▶ _GIVEN EXERCISE_
Copy each line below without leaving any out.

▶ _AVAILABLE DATA_
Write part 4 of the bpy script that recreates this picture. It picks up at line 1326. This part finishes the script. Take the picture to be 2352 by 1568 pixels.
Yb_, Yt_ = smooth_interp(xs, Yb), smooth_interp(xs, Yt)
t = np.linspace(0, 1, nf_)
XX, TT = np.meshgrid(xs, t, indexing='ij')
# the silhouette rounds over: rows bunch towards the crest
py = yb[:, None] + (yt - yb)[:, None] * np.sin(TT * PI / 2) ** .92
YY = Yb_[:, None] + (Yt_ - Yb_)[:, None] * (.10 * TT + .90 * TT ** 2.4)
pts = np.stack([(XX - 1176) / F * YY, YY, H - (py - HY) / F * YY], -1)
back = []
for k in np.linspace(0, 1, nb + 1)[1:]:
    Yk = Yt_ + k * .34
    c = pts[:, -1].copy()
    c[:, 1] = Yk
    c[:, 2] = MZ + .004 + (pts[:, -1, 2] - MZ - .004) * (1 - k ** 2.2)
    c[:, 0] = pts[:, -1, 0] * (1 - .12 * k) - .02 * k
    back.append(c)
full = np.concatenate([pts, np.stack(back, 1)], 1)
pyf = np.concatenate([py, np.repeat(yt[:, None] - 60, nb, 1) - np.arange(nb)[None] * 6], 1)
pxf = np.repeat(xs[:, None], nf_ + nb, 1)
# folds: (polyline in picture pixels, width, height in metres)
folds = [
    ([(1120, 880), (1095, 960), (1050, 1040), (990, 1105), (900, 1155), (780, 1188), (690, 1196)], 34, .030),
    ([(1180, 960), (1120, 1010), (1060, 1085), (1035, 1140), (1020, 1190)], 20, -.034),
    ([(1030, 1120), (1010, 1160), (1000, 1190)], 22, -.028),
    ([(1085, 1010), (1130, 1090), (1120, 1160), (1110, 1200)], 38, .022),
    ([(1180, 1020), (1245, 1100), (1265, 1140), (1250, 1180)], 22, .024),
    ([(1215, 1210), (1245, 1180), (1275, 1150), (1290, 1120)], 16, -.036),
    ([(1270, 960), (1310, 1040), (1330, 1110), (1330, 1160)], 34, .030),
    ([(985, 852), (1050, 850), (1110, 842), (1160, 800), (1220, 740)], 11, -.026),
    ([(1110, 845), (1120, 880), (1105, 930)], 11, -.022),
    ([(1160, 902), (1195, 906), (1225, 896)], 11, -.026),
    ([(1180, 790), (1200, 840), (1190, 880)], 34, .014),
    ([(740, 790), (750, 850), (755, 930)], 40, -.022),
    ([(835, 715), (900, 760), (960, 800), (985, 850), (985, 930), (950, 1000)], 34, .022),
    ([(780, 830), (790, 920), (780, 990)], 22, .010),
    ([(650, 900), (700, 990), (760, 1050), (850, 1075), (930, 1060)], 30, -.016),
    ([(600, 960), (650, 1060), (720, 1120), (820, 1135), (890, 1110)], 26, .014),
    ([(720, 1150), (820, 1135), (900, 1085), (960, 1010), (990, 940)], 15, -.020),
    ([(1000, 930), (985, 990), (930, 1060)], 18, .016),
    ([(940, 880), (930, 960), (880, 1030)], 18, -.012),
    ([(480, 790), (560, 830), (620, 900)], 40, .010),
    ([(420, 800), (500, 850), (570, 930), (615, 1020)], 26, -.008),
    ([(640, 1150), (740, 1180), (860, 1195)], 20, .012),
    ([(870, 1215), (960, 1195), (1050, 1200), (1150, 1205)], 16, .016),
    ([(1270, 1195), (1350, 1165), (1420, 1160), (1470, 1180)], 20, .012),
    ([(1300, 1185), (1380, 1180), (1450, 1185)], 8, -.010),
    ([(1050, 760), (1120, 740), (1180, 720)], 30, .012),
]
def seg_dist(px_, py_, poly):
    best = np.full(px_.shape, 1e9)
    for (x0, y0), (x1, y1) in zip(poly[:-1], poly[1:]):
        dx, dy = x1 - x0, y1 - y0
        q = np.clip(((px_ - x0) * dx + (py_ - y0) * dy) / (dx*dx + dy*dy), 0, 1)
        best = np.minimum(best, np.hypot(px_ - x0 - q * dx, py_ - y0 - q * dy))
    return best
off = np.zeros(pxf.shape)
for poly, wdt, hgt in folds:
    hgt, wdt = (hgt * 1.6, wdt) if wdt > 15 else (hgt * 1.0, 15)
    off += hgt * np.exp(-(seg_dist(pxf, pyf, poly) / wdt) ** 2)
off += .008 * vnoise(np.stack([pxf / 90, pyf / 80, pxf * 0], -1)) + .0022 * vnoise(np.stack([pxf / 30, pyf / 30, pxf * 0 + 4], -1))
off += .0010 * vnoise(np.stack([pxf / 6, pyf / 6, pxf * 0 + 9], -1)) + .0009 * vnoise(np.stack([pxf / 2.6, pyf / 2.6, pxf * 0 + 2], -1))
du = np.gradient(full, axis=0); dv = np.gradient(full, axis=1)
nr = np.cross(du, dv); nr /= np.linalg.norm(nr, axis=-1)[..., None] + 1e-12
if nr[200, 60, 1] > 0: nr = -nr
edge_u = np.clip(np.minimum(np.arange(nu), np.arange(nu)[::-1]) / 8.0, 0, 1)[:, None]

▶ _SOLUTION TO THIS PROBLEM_
Write part 4 of the bpy script that recreates this picture. It picks up at line 1326. This part finishes the script. Take the picture to be 2352 by 1568 pixels.
Yb_, Yt_ = smooth_interp(xs, Yb), smooth_interp(xs, Yt)
t = np.linspace(0, 1, nf_)
XX, TT = np.meshgrid(xs, t, indexing='ij')
# the silhouette rounds over: rows bunch towards the crest
py = yb[:, None] + (yt - yb)[:, None] * np.sin(TT * PI / 2) ** .92
YY = Yb_[:, None] + (Yt_ - Yb_)[:, None] * (.10 * TT + .90 * TT ** 2.4)
pts = np.stack([(XX - 1176) / F * YY, YY, H - (py - HY) / F * YY], -1)
back = []
for k in np.linspace(0, 1, nb + 1)[1:]:
    Yk = Yt_ + k * .34
    c = pts[:, -1].copy()
    c[:, 1] = Yk
    c[:, 2] = MZ + .004 + (pts[:, -1, 2] - MZ - .004) * (1 - k ** 2.2)
    c[:, 0] = pts[:, -1, 0] * (1 - .12 * k) - .02 * k
    back.append(c)
full = np.concatenate([pts, np.stack(back, 1)], 1)
pyf = np.concatenate([py, np.repeat(yt[:, None] - 60, nb, 1) - np.arange(nb)[None] * 6], 1)
pxf = np.repeat(xs[:, None], nf_ + nb, 1)
# folds: (polyline in picture pixels, width, height in metres)
folds = [
    ([(1120, 880), (1095, 960), (1050, 1040), (990, 1105), (900, 1155), (780, 1188), (690, 1196)], 34, .030),
    ([(1180, 960), (1120, 1010), (1060, 1085), (1035, 1140), (1020, 1190)], 20, -.034),
    ([(1030, 1120), (1010, 1160), (1000, 1190)], 22, -.028),
    ([(1085, 1010), (1130, 1090), (1120, 1160), (1110, 1200)], 38, .022),
    ([(1180, 1020), (1245, 1100), (1265, 1140), (1250, 1180)], 22, .024),
    ([(1215, 1210), (1245, 1180), (1275, 1150), (1290, 1120)], 16, -.036),
    ([(1270, 960), (1310, 1040), (1330, 1110), (1330, 1160)], 34, .030),
    ([(985, 852), (1050, 850), (1110, 842), (1160, 800), (1220, 740)], 11, -.026),
    ([(1110, 845), (1120, 880), (1105, 930)], 11, -.022),
    ([(1160, 902), (1195, 906), (1225, 896)], 11, -.026),
    ([(1180, 790), (1200, 840), (1190, 880)], 34, .014),
    ([(740, 790), (750, 850), (755, 930)], 40, -.022),
    ([(835, 715), (900, 760), (960, 800), (985, 850), (985, 930), (950, 1000)], 34, .022),
    ([(780, 830), (790, 920), (780, 990)], 22, .010),
    ([(650, 900), (700, 990), (760, 1050), (850, 1075), (930, 1060)], 30, -.016),
    ([(600, 960), (650, 1060), (720, 1120), (820, 1135), (890, 1110)], 26, .014),
    ([(720, 1150), (820, 1135), (900, 1085), (960, 1010), (990, 940)], 15, -.020),
    ([(1000, 930), (985, 990), (930, 1060)], 18, .016),
    ([(940, 880), (930, 960), (880, 1030)], 18, -.012),
    ([(480, 790), (560, 830), (620, 900)], 40, .010),
    ([(420, 800), (500, 850), (570, 930), (615, 1020)], 26, -.008),
    ([(640, 1150), (740, 1180), (860, 1195)], 20, .012),
    ([(870, 1215), (960, 1195), (1050, 1200), (1150, 1205)], 16, .016),
    ([(1270, 1195), (1350, 1165), (1420, 1160), (1470, 1180)], 20, .012),
    ([(1300, 1185), (1380, 1180), (1450, 1185)], 8, -.010),
    ([(1050, 760), (1120, 740), (1180, 720)], 30, .012),
]
def seg_dist(px_, py_, poly):
    best = np.full(px_.shape, 1e9)
    for (x0, y0), (x1, y1) in zip(poly[:-1], poly[1:]):
        dx, dy = x1 - x0, y1 - y0
        q = np.clip(((px_ - x0) * dx + (py_ - y0) * dy) / (dx*dx + dy*dy), 0, 1)
        best = np.minimum(best, np.hypot(px_ - x0 - q * dx, py_ - y0 - q * dy))
    return best
off = np.zeros(pxf.shape)
for poly, wdt, hgt in folds:
    hgt, wdt = (hgt * 1.6, wdt) if wdt > 15 else (hgt * 1.0, 15)
    off += hgt * np.exp(-(seg_dist(pxf, pyf, poly) / wdt) ** 2)
off += .008 * vnoise(np.stack([pxf / 90, pyf / 80, pxf * 0], -1)) + .0022 * vnoise(np.stack([pxf / 30, pyf / 30, pxf * 0 + 4], -1))
off += .0010 * vnoise(np.stack([pxf / 6, pyf / 6, pxf * 0 + 9], -1)) + .0009 * vnoise(np.stack([pxf / 2.6, pyf / 2.6, pxf * 0 + 2], -1))
du = np.gradient(full, axis=0); dv = np.gradient(full, axis=1)
nr = np.cross(du, dv); nr /= np.linalg.norm(nr, axis=-1)[..., None] + 1e-12
if nr[200, 60, 1] > 0: nr = -nr
edge_u = np.clip(np.minimum(np.arange(nu), np.arange(nu)[::-1]) / 8.0, 0, 1)[:, None]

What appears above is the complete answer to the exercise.